Even the CNN crew grasps this basic truism. After the commercial break, host Lemon noted that “everyone in the studio, about seven people, agreed that the best way to handle bullies was to fight back, to stick up for yourself.” (After the show I chatted with a female crewmember at the CNN Hollywood studio who also agreed.) He told of his own experience being bullied as a child, and said his father taught him to deal with it by commanding Lemon to fight back. That seemed to work for Lemon, as it does for pretty much everyone. Anyone – myself included – who has ever decided to physically stand up to bullies knows that that works and very little else does.

In my contribution to the discussion, I agreed with the mayor and asserted the necessity for kids to be emotionally, psychologically, and physically prepared by adults to deal with bullies themselves, and that preparation includes the use of defensive violence. But Mark O’Mara, like Robbins, rejected this notion. “There are more appropriate ways to handle violence.” Neither he nor Robbins mentioned what any of those appropriate solutions are. Robbins simply insisted, in her closing remarks, that educators must handle bullying, which she was quick to blame on parents: “Kids that bully are taught how to bully, typically at home,” she asserted. So her stance was that parents are part of the problem, therefore the schools must step in and protect our children for us (or is it from us?).

That is the solution of progressives (who have elevated political bullying to an art form): Let the state protect you. Don’t fight back, don’t defend yourself, because all violence is equally bad. Their refusal to acknowledge that self-defense is morally justifiable violence leads to such ludicrous zero tolerance extremes as suspending kids from school for pointing index fingers like gun barrels. The result is that American children are molded into risk-averse, helpless pacifists that, not coincidentally, can be easily controlled by the state. This will do nothing to stop bullying; it will actually exacerbate it.
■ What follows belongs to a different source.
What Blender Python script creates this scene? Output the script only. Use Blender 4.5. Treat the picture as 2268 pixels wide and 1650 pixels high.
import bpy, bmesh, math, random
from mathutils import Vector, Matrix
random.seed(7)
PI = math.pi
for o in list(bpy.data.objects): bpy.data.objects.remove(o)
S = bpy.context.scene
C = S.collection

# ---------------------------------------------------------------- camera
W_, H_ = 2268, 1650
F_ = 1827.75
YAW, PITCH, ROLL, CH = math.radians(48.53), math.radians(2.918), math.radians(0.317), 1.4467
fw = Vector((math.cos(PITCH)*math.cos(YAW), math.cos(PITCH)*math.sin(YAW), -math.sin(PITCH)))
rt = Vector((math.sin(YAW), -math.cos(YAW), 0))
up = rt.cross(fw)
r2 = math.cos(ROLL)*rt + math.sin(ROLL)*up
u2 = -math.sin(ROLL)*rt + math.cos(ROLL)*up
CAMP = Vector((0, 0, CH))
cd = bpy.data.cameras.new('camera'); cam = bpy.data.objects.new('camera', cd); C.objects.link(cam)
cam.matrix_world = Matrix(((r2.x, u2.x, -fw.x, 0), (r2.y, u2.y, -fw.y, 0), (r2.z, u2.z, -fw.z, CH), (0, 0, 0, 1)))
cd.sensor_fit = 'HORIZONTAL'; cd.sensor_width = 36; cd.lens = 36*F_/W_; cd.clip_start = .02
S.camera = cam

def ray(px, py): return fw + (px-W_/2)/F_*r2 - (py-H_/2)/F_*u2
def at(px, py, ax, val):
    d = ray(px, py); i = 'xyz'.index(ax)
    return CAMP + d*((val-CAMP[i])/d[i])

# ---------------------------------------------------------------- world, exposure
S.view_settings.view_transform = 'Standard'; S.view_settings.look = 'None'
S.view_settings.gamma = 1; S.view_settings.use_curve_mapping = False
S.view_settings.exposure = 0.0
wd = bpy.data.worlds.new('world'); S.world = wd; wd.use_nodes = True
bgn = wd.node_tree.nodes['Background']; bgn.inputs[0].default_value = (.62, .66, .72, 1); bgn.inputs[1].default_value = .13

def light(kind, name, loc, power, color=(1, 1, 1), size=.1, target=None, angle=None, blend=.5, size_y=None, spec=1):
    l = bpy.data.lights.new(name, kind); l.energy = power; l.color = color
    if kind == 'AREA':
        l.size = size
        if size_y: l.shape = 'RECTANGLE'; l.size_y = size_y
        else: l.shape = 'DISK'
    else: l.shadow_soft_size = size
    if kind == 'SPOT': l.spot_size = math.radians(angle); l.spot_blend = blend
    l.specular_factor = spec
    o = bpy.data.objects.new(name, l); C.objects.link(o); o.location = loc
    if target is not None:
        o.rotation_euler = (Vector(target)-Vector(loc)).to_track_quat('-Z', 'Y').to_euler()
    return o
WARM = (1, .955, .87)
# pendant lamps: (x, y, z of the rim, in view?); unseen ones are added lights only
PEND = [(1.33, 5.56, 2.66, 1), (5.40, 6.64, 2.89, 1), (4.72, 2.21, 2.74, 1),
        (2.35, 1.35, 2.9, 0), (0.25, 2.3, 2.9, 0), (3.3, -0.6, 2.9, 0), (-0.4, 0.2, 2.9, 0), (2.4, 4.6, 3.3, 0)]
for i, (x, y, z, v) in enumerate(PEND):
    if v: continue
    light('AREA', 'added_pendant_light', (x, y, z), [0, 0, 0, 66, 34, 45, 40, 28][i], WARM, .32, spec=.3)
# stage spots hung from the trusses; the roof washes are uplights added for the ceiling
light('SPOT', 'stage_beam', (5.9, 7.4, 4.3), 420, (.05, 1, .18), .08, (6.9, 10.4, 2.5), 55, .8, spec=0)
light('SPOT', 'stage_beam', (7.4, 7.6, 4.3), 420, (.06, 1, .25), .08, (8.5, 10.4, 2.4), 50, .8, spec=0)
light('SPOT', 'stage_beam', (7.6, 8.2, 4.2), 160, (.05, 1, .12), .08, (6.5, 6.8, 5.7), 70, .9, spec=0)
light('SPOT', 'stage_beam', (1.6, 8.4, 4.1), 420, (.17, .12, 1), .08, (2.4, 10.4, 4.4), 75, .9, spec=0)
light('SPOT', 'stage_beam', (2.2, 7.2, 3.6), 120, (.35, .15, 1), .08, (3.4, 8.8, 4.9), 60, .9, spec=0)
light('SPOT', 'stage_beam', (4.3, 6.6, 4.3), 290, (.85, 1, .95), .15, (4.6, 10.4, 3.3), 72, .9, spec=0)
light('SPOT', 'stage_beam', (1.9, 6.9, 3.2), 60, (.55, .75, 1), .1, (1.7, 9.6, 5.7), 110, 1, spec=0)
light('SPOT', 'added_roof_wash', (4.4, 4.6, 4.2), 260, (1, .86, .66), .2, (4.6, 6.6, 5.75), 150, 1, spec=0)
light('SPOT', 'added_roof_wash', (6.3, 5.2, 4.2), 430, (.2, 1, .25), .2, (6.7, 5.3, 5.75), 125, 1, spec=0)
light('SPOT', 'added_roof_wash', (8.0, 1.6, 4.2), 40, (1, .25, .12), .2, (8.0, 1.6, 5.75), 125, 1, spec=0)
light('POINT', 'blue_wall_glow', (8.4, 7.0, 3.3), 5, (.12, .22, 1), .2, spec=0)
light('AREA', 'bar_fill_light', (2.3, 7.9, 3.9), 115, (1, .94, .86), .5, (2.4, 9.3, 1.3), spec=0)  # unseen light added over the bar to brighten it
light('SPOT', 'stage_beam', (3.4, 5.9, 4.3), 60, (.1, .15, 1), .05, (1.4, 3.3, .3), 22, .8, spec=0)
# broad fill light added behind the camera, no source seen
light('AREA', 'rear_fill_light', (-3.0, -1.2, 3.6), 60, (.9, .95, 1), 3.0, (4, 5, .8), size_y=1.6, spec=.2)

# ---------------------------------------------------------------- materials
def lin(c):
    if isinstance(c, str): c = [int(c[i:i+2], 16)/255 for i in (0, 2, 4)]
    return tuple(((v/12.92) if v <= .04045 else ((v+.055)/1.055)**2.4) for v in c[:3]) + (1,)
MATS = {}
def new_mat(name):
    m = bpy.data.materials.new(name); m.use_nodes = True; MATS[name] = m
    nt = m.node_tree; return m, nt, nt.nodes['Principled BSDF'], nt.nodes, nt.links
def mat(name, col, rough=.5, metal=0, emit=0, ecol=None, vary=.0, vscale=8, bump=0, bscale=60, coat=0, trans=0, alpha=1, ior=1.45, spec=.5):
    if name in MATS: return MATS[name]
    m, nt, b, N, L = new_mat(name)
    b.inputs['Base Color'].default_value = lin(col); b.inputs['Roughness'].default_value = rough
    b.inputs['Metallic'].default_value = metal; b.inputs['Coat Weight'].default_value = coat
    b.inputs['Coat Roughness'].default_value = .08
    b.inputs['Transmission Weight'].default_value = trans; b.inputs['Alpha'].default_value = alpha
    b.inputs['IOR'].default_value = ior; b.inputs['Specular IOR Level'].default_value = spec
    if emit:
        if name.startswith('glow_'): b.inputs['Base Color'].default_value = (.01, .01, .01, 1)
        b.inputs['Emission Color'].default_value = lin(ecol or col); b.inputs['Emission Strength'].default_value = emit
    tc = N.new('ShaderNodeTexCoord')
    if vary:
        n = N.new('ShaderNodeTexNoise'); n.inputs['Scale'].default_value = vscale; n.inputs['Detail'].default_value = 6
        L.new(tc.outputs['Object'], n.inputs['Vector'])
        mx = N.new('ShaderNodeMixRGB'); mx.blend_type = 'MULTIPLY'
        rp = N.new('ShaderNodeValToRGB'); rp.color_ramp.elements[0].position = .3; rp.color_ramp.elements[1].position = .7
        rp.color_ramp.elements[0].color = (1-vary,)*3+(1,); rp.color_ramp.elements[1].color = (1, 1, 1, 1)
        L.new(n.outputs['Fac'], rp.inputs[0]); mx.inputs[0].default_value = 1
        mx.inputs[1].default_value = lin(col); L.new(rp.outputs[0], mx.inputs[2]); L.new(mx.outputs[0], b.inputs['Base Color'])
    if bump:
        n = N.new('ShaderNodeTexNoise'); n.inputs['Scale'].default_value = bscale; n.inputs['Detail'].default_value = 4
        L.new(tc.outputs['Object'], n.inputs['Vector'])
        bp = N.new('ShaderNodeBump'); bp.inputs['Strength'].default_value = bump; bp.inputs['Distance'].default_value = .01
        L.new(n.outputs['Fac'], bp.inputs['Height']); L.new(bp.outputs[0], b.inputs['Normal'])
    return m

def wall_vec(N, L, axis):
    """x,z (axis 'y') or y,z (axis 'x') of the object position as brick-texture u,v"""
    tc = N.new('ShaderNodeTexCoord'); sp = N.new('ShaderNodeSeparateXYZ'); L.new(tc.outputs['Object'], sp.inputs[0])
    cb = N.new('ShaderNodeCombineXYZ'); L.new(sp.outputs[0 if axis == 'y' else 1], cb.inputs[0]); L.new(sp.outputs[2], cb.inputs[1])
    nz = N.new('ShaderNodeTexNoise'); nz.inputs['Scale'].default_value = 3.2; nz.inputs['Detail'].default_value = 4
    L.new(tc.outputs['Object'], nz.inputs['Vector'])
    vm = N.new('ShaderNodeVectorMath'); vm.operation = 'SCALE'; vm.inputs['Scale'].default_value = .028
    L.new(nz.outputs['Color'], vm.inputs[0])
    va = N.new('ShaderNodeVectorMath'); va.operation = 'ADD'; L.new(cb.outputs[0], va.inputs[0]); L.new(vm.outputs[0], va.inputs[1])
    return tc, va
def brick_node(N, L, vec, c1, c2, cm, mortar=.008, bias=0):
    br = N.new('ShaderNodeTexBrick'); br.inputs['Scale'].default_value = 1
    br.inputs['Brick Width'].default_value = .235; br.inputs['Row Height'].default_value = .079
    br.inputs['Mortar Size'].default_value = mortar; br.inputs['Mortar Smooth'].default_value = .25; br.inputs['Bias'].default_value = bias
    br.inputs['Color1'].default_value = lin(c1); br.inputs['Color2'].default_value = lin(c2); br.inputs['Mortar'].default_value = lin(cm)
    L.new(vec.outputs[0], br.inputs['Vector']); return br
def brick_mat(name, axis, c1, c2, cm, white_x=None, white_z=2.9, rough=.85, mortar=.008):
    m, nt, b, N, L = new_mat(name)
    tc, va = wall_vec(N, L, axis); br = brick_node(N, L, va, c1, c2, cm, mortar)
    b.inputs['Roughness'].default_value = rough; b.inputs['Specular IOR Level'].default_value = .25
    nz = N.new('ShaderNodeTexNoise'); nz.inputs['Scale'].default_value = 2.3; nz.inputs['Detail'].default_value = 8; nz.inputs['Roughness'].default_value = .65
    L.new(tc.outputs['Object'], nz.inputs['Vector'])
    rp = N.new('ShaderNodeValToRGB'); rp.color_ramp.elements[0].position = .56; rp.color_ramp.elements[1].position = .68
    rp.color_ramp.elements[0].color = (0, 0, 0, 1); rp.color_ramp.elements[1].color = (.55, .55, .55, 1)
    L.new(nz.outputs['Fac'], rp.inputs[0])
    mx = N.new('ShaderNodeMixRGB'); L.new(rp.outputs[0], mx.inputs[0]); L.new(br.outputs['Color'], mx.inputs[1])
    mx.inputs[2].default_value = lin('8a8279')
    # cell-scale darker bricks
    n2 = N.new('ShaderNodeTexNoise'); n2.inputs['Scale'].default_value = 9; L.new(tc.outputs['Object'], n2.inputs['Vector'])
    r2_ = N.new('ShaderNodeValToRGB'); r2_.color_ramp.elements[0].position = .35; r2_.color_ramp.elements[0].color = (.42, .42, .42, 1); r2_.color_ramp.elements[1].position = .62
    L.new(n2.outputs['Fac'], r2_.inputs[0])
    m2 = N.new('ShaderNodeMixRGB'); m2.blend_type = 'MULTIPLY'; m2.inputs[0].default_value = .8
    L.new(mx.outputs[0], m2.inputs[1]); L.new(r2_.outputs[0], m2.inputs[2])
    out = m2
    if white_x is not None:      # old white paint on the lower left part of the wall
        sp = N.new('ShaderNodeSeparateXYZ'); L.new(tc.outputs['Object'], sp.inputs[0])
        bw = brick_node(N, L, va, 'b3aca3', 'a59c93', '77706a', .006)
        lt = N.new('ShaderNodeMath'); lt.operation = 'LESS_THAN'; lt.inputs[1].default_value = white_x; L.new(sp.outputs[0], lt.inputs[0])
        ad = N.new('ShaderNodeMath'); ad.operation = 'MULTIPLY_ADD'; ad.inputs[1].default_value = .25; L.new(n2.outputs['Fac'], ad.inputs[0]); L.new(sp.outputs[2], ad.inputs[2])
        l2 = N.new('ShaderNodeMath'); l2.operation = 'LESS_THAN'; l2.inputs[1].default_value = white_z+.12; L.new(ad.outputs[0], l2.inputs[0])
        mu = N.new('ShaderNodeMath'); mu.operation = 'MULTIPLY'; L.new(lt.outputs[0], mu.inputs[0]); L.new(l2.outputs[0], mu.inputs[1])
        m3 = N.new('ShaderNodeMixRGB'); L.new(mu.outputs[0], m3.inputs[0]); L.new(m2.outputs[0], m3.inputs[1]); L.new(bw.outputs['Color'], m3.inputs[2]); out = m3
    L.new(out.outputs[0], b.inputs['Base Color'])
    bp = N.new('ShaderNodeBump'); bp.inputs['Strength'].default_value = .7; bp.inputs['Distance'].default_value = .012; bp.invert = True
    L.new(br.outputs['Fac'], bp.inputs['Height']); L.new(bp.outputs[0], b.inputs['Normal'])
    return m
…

Councilwoman Gurrola’s plan, for example, to establish off-campus “safe zones” for teens being bullied after school sends the message to bullies that they have won, that instead of the perpetrators being confronted and put in their place, their victims will simply retreat to a safe haven to huddle together in fear. It sends the message that the territory beyond those boundaries belongs to the bullies. It sends the message that we don’t have to grow up because the state is our protective father figure. If you want to see the real-world results of this kind of defeatist thinking, look to Europe, where Islamic bullies expand their sharia zones unchallenged by impotent authorities and largely unarmed citizens.

As the ancient Roman saying goes, if you want peace, prepare for war. If you don’t want the bullies –schoolyard punks, progressive radicals or government despots – to win, teach your children to fight back.